His first food and world-travel television show A Cooks Tour ran for 35 episodes on the Food Network in 2002 and 2003. In 2005, he began hosting the Travel Channels culinary and cultural adventure programs Anthony Bourdain: No Reservations (2005–2012) and The Layover (2011–2013). In 2013, he began a three-season run as a judge on The Taste, and concurrently switched his travelogue programming to CNN to host Anthony Bourdain: Parts Unknown. Though best known for his culinary writings and television presentations, along with several books on food and cooking and travel adventures, Bourdain also wrote both fiction and historical nonfiction. On June 8, 2018, Bourdain died by suicide while on location in France for Parts Unknown
Writing
In the mid-1980s, Bourdain began submitting unsolicited work for publication to Between C & D, a literary magazine of the Lower East Side. The magazine eventually published a piece that Bourdain had written about a chef who was trying to purchase heroin in the Lower East Side. In 1985, Bourdain signed up for a writing workshop with Gordon Lish. In 1990, Bourdain received a small book advance from Random House, after meeting a Random House editor. His first book, a culinary mystery Bone in the Throat, was published in 1995.[25] He paid for his own book tour, but he did not find success. His second mystery book, Gone Bamboo, also performed poorly in sales.[28]
Kitchen Confidential: Adventures in the Culinary Underbelly (2000), a New York Times bestseller, was an expansion of his 1999 New Yorker article "Dont Eat Before Reading This."[29][30] A prequel to the book,[31] Medium Raw: A Bloody Valentine to the World of Food and the People Who Cook, was published in 2010.[32]
He wrote two more bestselling nonfiction books: A Cooks Tour (2001),[33] an account of his food and travel exploits around the world, written in conjunction with his first television series of the same title,[33] and The Nasty Bits (2006), another collection of essays centered on food.[32] His additional books include Anthony Bourdains Les Halles Cookbook,[25] a hypothetical historical investigation Typhoid Mary: An Urban Historical,[34] and No Reservations: Around the World on an Empty Stomach.[35]
His articles and essays appeared in many publications, including in The New Yorker, The New York Times, The Times of London, the Los Angeles Times, The Observer, Gourmet, Maxim, and Esquire (UK) magazines; Scotland on Sunday, The Face, Food Arts, Limb by Limb, BlackBook, The Independent, Best Life, the Financial Times, and Town & Country.

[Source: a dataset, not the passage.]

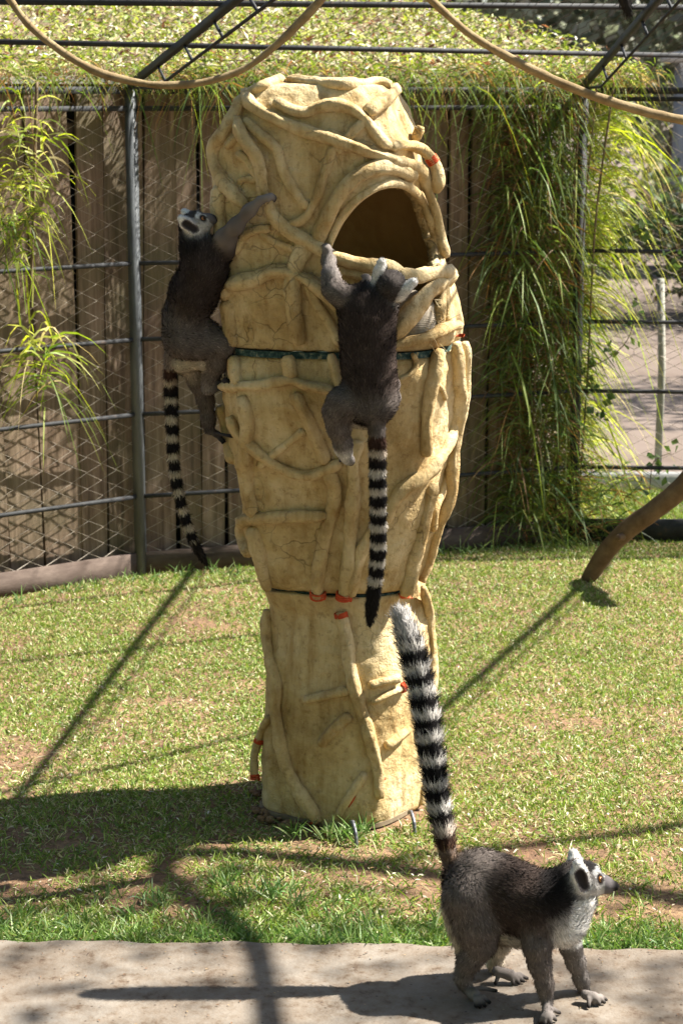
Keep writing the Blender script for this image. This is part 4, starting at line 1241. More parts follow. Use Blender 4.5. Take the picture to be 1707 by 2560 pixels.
# ------------------------------------------------------------------ lemurs: one continuous skin from smooth-blended limbs
def surface_nets(vol, org, h):
    s = vol < 0
    nx, ny, nz = vol.shape
    c = [(i, j, k) for i in (0, 1) for j in (0, 1) for k in (0, 1)]
    sl_ = lambda o: tuple(slice(o[a], vol.shape[a] - 1 + o[a]) for a in range(3))
    cnt = sum(s[sl_(o)].astype(np.int8) for o in c)
    mixed = (cnt > 0) & (cnt < 8)
    idx = np.argwhere(mixed)
    acc = np.zeros((len(idx), 3)); num = np.zeros(len(idx))
    I, J, K = idx.T
    for a in range(8):
        for b in range(a + 1, 8):
            oa, ob = c[a], c[b]
            if sum(abs(oa[q] - ob[q]) for q in range(3)) != 1: continue
            va = vol[I + oa[0], J + oa[1], K + oa[2]]; vb = vol[I + ob[0], J + ob[1], K + ob[2]]
            m = (va < 0) != (vb < 0)
            t = np.where(m, va / np.where(m, va - vb, 1), 0)
            for q in range(3):
                acc[:, q] += np.where(m, oa[q] + t * (ob[q] - oa[q]), 0)
            num += m
    verts = (idx + acc / num[:, None]) * h + org
    lut = -np.ones(mixed.shape, np.int64); lut[I, J, K] = np.arange(len(idx))
    quads = []
    for ax in range(3):
        b, d = [(1, 2), (2, 0), (0, 1)][ax]
        lo = [slice(1, n - 1) for n in vol.shape]; hi = list(lo)
        lo[ax] = slice(0, vol.shape[ax] - 1); hi[ax] = slice(1, vol.shape[ax])
        e = np.argwhere(s[tuple(lo)] != s[tuple(hi)])
        if not len(e): continue
        e = e + np.array([l.start for l in lo])
        flip = s[e[:, 0], e[:, 1], e[:, 2]]
        def at(db, dd):
            q = e.copy(); q[:, b] += db; q[:, d] += dd
            return lut[q[:, 0], q[:, 1], q[:, 2]]
        q4 = np.stack([at(-1, -1), at(0, -1), at(0, 0), at(-1, 0)], 1)
        q4[~flip] = q4[~flip][:, ::-1]
        quads.append(q4)
    return verts, np.concatenate(quads)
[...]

His blog for the third season of Top Chef[36] was nominated for a Webby Award for Best Blog (in the Cultural/Personal category) in 2008.[37]

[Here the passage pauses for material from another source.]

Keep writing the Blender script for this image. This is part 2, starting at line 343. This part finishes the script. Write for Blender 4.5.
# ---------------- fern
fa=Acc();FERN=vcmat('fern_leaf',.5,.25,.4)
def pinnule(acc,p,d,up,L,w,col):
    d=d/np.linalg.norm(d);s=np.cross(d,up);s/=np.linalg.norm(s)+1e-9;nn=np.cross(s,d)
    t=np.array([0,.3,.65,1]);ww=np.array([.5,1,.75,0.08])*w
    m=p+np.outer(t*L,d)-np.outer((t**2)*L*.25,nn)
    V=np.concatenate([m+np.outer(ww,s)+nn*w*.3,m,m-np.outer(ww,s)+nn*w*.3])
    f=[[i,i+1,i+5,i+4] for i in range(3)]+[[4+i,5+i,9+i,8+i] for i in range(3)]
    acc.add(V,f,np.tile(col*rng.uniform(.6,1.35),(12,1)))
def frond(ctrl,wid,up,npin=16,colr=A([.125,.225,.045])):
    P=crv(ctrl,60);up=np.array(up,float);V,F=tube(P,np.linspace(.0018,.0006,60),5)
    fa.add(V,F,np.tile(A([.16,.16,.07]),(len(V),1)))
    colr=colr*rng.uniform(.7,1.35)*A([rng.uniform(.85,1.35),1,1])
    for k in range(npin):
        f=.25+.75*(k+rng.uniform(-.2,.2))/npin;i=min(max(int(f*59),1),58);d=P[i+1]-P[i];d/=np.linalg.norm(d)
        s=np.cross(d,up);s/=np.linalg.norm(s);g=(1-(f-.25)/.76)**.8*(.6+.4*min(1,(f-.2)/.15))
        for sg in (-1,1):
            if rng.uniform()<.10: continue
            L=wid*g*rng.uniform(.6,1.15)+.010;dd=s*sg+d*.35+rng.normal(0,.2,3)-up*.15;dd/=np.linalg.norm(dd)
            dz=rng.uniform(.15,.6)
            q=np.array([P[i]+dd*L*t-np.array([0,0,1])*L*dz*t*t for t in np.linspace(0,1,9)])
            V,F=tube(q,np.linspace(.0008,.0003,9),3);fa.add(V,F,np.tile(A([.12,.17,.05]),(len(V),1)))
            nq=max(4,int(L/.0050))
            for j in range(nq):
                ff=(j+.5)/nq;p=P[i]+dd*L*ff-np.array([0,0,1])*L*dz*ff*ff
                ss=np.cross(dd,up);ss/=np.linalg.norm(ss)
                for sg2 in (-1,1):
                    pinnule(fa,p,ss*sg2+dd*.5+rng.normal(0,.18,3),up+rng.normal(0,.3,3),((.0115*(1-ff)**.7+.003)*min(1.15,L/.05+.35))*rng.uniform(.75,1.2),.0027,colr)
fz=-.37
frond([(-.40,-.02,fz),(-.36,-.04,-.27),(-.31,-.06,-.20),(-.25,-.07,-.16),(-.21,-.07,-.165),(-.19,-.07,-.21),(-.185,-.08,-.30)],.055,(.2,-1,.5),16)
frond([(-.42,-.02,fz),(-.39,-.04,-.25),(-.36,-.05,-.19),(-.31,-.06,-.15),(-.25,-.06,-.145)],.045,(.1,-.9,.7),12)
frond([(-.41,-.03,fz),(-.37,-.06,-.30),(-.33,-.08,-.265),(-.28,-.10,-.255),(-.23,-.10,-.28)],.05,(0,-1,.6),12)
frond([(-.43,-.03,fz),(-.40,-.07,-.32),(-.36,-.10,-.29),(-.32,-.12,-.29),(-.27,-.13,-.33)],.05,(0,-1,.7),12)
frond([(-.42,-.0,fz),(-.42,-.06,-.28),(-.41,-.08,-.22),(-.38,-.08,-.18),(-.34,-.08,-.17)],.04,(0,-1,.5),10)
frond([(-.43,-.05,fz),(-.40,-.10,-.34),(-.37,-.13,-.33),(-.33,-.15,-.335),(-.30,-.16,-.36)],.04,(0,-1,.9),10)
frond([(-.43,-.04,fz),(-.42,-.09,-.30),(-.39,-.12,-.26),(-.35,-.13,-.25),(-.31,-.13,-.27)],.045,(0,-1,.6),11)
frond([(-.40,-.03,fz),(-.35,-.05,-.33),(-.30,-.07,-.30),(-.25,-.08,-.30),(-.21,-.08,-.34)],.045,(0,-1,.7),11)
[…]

In 2012, Bourdain co-wrote the original graphic novel Get Jiro! along with Joel Rose; its art was by Langdon Foss.[38][39]
In 2015, Bourdain joined the travel, food, and politics publication Roads & Kingdoms as the sites sole investor and editor-at-large.[40] Over the next several years, Bourdain contributed to the site and edited the Dispatched By Bourdain series. Bourdain and Roads & Kingdoms also partnered on the digital series Explore Parts Unknown, which launched in 2017 and won a Primetime Emmy Award for Outstanding Short Form Nonfiction or Reality Series in 2018.[41][42]